Give again exactly the lines that run from the start of the records to the line holding "scene.camera = co", both ends counted. Do not include the pictures.

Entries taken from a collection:
━━━
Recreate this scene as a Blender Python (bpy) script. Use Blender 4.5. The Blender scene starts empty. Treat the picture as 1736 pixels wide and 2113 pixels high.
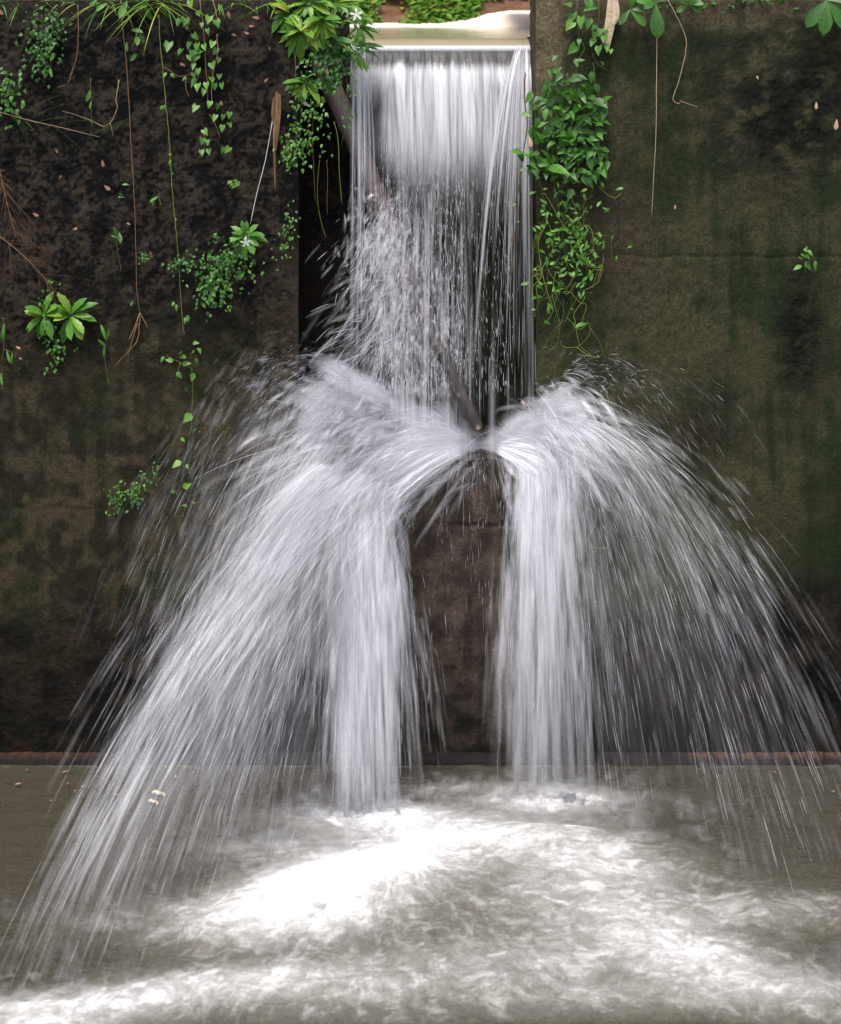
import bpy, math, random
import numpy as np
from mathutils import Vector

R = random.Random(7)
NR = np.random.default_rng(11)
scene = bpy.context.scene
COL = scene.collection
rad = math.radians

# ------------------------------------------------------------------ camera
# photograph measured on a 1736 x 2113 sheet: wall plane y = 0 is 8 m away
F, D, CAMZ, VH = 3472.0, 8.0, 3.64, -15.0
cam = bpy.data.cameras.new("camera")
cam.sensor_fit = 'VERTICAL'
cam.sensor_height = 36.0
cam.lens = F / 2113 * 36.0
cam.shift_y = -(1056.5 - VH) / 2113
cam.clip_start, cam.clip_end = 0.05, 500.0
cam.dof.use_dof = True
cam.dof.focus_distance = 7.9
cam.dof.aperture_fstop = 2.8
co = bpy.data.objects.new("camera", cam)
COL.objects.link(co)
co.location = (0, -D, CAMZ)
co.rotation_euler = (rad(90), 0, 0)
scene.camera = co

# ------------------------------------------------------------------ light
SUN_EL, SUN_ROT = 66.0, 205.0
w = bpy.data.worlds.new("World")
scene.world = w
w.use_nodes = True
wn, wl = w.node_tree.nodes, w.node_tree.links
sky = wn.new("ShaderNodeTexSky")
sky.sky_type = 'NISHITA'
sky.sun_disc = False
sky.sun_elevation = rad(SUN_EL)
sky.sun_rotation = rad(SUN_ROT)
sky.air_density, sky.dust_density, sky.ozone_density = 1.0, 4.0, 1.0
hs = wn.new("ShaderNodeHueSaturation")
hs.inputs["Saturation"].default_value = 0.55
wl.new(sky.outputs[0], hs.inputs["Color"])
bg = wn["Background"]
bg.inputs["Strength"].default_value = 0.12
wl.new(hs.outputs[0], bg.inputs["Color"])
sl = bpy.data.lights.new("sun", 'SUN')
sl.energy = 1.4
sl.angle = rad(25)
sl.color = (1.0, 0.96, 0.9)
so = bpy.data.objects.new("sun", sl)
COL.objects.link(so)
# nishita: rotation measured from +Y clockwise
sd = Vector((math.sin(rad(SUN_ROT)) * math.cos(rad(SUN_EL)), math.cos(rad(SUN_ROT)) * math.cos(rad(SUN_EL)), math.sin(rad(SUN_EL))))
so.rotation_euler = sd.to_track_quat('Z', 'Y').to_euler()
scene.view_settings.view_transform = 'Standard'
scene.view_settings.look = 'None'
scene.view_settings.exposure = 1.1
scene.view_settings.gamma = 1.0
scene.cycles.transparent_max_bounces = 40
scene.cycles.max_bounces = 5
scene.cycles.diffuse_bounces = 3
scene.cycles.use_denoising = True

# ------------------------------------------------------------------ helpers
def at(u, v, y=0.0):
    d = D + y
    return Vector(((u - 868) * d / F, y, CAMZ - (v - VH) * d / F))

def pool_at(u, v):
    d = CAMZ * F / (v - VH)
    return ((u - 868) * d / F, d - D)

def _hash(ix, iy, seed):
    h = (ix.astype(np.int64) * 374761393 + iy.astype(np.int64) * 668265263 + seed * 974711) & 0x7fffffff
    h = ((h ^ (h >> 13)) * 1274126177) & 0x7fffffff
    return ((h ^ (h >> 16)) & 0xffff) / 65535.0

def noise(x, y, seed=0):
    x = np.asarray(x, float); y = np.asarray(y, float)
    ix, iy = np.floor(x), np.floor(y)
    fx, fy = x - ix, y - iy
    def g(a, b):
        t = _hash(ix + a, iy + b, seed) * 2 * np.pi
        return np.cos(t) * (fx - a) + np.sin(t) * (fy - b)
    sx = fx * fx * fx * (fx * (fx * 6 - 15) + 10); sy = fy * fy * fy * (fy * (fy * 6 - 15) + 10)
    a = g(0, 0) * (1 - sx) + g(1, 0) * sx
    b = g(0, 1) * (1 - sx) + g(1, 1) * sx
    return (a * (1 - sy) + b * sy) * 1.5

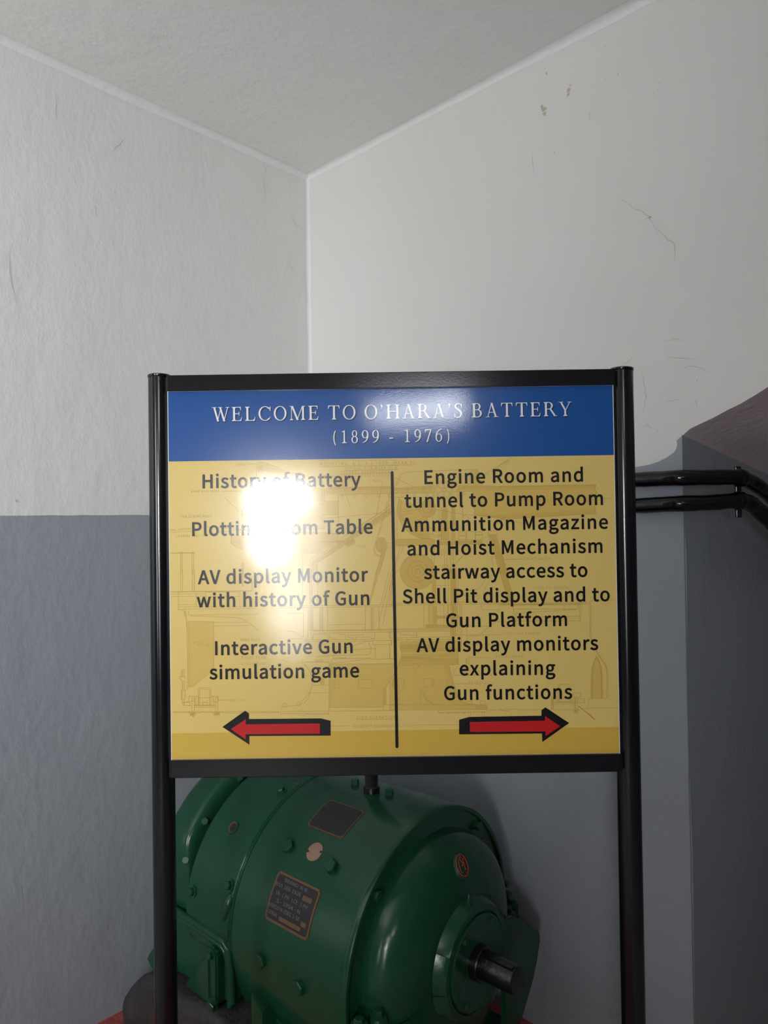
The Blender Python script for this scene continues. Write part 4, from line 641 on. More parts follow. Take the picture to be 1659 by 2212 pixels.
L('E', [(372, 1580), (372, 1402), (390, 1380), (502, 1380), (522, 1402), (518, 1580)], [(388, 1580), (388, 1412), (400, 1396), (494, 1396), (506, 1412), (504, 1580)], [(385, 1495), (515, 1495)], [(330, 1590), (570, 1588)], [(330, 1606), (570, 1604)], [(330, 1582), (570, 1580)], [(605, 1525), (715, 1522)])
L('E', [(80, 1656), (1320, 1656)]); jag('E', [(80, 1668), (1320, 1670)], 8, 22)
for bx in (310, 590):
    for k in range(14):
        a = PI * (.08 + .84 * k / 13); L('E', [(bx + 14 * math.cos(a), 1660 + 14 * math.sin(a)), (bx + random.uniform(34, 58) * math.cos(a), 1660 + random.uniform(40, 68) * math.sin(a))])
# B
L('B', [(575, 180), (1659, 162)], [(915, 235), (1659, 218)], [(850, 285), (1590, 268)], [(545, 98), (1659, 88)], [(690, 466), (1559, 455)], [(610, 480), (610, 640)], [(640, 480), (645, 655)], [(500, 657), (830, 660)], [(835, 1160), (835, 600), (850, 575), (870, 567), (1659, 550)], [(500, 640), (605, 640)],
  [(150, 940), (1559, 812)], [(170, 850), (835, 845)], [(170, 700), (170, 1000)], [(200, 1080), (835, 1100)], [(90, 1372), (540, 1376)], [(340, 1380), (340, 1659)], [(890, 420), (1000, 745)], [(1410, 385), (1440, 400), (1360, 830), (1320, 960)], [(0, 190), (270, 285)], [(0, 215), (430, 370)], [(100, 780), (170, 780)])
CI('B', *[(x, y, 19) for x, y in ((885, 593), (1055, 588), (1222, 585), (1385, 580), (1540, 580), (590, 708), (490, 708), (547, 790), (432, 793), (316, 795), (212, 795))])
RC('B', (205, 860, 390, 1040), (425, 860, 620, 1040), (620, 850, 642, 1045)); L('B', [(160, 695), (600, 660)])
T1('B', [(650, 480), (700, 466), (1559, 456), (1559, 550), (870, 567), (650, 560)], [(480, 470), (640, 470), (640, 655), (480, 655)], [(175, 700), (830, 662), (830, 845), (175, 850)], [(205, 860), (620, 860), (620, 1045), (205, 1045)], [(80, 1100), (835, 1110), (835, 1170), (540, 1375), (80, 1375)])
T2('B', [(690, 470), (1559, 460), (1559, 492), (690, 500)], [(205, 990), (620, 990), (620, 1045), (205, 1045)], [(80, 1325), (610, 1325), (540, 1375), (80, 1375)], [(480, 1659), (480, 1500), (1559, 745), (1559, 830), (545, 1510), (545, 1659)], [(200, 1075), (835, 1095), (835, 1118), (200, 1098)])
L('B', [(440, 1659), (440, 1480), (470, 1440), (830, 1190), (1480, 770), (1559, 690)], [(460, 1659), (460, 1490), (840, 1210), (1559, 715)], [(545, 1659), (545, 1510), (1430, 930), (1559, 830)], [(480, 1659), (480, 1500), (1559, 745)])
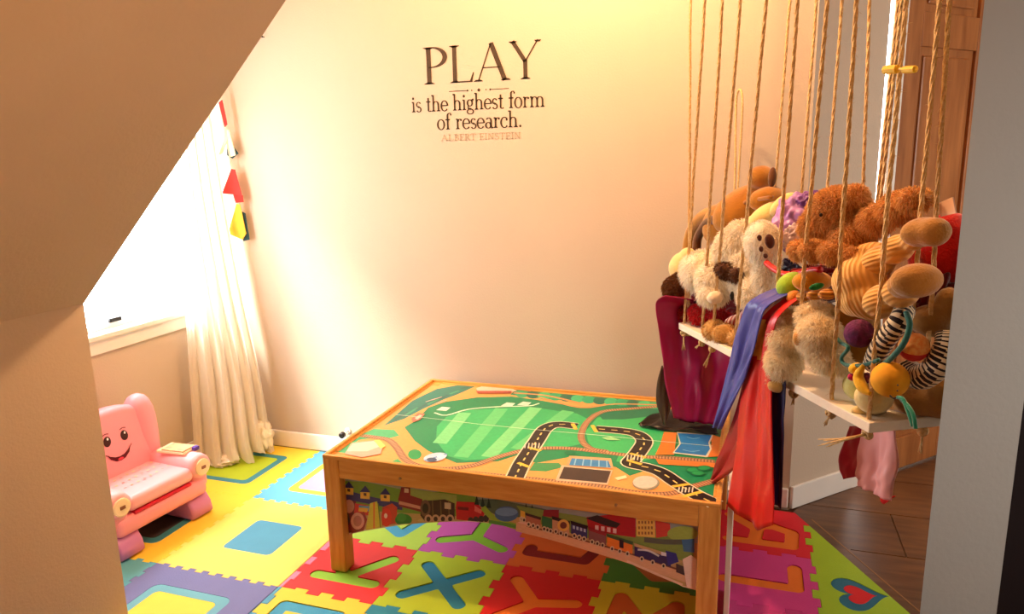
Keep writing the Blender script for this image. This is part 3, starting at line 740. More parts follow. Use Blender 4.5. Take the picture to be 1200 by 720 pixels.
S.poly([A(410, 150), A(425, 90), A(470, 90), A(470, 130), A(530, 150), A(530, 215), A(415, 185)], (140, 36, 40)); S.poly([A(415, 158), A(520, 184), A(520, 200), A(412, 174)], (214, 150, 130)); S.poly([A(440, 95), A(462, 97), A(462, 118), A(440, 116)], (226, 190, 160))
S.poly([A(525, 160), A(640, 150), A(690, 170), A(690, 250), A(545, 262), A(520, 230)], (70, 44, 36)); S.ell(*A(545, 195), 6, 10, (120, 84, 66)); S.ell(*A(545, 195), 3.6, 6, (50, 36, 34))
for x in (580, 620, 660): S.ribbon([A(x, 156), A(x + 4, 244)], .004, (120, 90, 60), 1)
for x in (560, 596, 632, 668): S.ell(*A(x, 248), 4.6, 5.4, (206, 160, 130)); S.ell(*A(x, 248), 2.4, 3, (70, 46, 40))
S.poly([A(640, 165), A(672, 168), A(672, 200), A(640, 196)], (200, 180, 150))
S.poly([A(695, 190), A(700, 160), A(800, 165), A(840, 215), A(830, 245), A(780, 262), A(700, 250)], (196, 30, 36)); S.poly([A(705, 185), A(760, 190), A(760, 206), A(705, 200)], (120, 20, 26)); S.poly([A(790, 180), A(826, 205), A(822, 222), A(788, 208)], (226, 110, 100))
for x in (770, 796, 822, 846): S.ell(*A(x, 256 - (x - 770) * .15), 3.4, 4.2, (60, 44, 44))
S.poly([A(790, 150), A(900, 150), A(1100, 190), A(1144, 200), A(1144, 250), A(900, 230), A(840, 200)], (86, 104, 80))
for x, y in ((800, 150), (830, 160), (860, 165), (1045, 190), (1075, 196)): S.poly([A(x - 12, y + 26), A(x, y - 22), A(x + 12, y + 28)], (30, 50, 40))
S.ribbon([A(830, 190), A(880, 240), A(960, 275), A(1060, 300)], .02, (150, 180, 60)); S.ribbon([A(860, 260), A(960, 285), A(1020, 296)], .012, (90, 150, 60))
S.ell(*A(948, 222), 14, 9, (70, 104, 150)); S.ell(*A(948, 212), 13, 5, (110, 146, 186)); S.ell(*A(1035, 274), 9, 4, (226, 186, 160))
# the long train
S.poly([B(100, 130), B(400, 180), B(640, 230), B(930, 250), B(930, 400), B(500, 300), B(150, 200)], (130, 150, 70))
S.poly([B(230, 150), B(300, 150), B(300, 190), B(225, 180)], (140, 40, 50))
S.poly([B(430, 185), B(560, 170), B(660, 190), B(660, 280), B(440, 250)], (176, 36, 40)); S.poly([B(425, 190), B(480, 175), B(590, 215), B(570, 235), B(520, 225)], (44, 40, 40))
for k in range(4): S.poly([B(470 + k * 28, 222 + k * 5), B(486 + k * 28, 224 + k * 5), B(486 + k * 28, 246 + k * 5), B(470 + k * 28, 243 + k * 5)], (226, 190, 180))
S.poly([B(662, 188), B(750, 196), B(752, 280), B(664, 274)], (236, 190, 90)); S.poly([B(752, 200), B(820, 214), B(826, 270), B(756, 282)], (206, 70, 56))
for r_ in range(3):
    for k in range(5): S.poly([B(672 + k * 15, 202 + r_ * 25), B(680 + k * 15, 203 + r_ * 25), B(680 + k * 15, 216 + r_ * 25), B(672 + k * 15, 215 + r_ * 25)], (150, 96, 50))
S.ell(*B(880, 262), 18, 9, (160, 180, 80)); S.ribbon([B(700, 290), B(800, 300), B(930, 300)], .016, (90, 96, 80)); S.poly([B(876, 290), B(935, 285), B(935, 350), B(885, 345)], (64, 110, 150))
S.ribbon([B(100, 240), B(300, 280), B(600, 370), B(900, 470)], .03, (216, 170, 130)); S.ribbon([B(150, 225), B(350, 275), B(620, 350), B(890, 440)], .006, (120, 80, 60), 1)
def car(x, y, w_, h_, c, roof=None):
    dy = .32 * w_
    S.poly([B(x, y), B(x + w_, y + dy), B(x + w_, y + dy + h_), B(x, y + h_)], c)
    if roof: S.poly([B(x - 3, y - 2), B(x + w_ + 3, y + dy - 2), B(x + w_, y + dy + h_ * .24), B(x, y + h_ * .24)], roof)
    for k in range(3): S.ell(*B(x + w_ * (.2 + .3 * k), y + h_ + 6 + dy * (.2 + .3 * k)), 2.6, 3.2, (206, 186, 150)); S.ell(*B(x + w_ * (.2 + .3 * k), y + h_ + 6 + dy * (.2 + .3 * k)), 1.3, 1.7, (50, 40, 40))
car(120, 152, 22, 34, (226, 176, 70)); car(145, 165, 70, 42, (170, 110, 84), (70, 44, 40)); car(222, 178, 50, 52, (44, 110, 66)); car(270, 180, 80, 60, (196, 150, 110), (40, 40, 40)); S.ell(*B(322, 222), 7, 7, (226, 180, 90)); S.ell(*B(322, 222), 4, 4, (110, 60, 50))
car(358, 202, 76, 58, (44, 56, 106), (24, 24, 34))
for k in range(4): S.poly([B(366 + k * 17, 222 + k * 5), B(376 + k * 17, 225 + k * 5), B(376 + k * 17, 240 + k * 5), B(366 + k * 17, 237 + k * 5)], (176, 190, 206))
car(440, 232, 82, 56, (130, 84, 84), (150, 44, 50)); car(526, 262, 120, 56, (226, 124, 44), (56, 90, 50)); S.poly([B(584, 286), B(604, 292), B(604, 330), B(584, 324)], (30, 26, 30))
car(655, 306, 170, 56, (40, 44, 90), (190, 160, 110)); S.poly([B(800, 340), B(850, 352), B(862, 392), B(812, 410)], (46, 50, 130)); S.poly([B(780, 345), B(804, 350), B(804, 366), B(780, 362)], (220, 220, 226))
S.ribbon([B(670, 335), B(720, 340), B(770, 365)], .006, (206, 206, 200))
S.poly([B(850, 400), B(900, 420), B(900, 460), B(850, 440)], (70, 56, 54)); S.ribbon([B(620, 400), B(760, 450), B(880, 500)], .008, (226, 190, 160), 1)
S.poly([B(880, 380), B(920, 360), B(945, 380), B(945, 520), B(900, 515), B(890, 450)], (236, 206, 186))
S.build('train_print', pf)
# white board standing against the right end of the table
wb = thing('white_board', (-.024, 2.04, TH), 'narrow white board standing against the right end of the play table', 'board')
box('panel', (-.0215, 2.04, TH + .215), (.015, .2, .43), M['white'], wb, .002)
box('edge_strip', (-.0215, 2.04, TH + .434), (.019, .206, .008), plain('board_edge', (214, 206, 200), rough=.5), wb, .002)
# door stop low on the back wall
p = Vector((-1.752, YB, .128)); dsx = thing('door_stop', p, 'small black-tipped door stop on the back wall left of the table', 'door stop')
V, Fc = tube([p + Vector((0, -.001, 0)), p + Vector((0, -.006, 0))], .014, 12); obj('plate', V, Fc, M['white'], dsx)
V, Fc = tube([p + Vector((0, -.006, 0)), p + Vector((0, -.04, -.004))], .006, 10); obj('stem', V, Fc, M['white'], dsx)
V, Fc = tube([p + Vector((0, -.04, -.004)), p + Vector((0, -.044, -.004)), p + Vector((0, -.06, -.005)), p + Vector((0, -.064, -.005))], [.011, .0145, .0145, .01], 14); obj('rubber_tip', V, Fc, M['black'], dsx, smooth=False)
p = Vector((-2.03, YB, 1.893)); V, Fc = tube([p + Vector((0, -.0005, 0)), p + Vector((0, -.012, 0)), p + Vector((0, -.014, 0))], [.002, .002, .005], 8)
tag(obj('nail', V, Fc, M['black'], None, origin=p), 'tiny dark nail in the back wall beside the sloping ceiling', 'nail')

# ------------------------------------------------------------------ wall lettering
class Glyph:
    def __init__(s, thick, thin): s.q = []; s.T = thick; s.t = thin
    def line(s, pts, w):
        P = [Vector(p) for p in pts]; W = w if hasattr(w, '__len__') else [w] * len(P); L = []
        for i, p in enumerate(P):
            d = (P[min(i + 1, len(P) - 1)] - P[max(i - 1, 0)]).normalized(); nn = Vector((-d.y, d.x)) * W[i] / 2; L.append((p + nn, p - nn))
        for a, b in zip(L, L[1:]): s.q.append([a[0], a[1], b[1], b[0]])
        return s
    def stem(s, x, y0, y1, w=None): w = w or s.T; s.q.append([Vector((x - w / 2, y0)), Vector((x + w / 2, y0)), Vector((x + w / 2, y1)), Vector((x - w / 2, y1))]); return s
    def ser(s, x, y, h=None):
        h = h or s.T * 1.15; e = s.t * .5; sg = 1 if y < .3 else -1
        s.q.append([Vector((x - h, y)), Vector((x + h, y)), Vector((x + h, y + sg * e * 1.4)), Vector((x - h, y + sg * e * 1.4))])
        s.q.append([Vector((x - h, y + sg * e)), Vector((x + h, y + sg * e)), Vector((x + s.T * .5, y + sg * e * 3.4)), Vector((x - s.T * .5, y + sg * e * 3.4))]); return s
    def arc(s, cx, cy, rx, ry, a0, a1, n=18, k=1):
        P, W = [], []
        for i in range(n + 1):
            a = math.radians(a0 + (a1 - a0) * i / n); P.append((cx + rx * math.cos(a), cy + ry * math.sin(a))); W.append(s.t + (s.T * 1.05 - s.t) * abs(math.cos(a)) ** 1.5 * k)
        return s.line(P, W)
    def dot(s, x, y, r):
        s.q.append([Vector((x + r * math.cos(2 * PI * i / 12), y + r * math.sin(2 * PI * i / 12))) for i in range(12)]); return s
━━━
» **EXERCISE ANSWER**:
Recreate this scene as a Blender Python (bpy) script. Use Blender 4.5. The Blender scene starts empty. Treat the picture as 1736 pixels wide and 2113 pixels high.
import bpy, math, random
import numpy as np
from mathutils import Vector

R = random.Random(7)
NR = np.random.default_rng(11)
scene = bpy.context.scene
COL = scene.collection
rad = math.radians

# ------------------------------------------------------------------ camera
# photograph measured on a 1736 x 2113 sheet: wall plane y = 0 is 8 m away
F, D, CAMZ, VH = 3472.0, 8.0, 3.64, -15.0
cam = bpy.data.cameras.new("camera")
cam.sensor_fit = 'VERTICAL'
cam.sensor_height = 36.0
cam.lens = F / 2113 * 36.0
cam.shift_y = -(1056.5 - VH) / 2113
cam.clip_start, cam.clip_end = 0.05, 500.0
cam.dof.use_dof = True
cam.dof.focus_distance = 7.9
cam.dof.aperture_fstop = 2.8
co = bpy.data.objects.new("camera", cam)
COL.objects.link(co)
co.location = (0, -D, CAMZ)
co.rotation_euler = (rad(90), 0, 0)
scene.camera = co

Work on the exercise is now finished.